道なりに進んでいって、高尾山のケーブルカーのりばに戻ってきました。早朝と比較すると、雪がだいぶ溶けていました。
下山はケーブルカー乗ればよかった。
ケーブルカー広場のすぐ近く、高橋家でとろろ蕎麦を食べる
お団子は食べましたが、食事をして帰りたくなったので、ケーブルカー広場からすぐ近く「高橋家」に入りました。
ちょっと待って案内されましたが、店内はほぼ満席でした。
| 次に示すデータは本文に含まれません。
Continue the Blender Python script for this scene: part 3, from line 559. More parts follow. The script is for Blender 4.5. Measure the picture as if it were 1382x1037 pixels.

雪の日でこれなのだから、通常はもっと混むんだろうな。
空気が乾燥しているからだろうか、雪山を歩いた後のビールが喉を刺激してくれます。
高尾山と言ったらとろろ蕎麦です。
雪解けのシャワーを浴び、ビールで内臓を冷やし、内も外も体が冷えたので、温かい蕎麦でバランスを取ります。
見た目があれだけど、プチプチ食感のとんぶりがアクセントになっていて美味しい。とんぶりがアクセントになると、思いついた人の発想がすごい。
とんぶりの正体がコキア(赤く染まるサンゴみたいな草)って知っている人少ないよね。たぶん。
体も温まり、胃袋も満たされました。
メインストリートはガラガラ。やはり、常識的に考え「大雪直後に山に行こう」ってなる人は少ない。
有喜堂本店で高尾まんじゅうの追加お土産を購入しました。初めて立ち寄ったけど、明治時代からある店らしいです。
高尾山口駅に戻ってきました。
駅と直結している温泉がありますが、自宅から1時間以内なので、毎回スルーしてしまう。ちょっと、高いし。雪を降っている中歩いて、体がチンチンに冷えた状態で入りに来るのがベストだろうか。
日中の日差しでポカポカしている京王線に乗って、ウトウト眠りながら帰りました。
高尾山の登山を終えて
はじめて、大雪直後の高尾山参加しましたが、年に1回あるかないかの風景を見れて貴重な体験ができました。以下のことを学びました。
- 関東に降る雪は解けるスピードが速いので、早めに登山、早めに下山
- 雨具は絶対に持っていくべき(下山中は雨、泥でぐちゃぐちゃ)
- 一人より、パーティーの方が絶対に楽しい
稲荷山コースの選択は良かったかも。尾根道なので、光が入るから清々しい雪景色を見ることができます。6号路とかだと、ちょっと暗いかも。
高尾山に登るのは、かれこれ5回目でした。大雪直後、それも午前中の時間だけという僅かな風景を楽しめました。雪が降っている最中に来ても情緒を感じれるかなと思っています。雪が溶ける心配がないし。
そこまで、積極的に大雪後に行く気はないですが、機会があればまた別の山に登ってみようと思います。